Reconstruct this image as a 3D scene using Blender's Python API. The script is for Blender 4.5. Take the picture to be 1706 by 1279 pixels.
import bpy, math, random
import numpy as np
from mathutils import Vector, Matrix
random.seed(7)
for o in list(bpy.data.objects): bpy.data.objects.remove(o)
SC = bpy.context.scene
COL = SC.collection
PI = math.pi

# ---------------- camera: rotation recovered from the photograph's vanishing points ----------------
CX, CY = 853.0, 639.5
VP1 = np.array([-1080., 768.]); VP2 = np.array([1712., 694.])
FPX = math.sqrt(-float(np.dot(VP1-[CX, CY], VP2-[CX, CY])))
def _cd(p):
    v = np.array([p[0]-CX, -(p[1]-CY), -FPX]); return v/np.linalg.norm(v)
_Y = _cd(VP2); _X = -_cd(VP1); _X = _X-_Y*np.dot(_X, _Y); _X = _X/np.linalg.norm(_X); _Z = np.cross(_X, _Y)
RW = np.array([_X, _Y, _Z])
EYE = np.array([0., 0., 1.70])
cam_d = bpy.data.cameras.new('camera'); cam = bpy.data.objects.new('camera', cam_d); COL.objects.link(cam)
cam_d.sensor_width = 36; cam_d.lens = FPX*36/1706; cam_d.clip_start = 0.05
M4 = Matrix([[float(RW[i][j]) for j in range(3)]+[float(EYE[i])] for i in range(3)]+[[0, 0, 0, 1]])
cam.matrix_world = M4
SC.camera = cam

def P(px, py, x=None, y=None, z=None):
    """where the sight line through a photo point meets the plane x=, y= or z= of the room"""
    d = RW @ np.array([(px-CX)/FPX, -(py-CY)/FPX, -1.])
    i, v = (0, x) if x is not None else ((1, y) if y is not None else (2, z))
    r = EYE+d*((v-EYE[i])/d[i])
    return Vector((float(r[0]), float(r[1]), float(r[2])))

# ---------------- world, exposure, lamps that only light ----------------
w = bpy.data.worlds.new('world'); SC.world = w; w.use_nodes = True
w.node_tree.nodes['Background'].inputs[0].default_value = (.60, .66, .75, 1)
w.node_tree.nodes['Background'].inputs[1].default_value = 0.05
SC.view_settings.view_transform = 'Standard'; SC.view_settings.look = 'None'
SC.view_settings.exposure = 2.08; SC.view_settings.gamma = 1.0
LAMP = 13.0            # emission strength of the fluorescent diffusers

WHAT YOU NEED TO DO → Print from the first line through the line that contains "PI = math.pi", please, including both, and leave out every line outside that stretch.

FINISHED ANSWER →
Reconstruct this image as a 3D scene using Blender's Python API. The script is for Blender 4.5. Take the picture to be 1706 by 1279 pixels.
import bpy, math, random
import numpy as np
from mathutils import Vector, Matrix
random.seed(7)
for o in list(bpy.data.objects): bpy.data.objects.remove(o)
SC = bpy.context.scene
COL = SC.collection
PI = math.pi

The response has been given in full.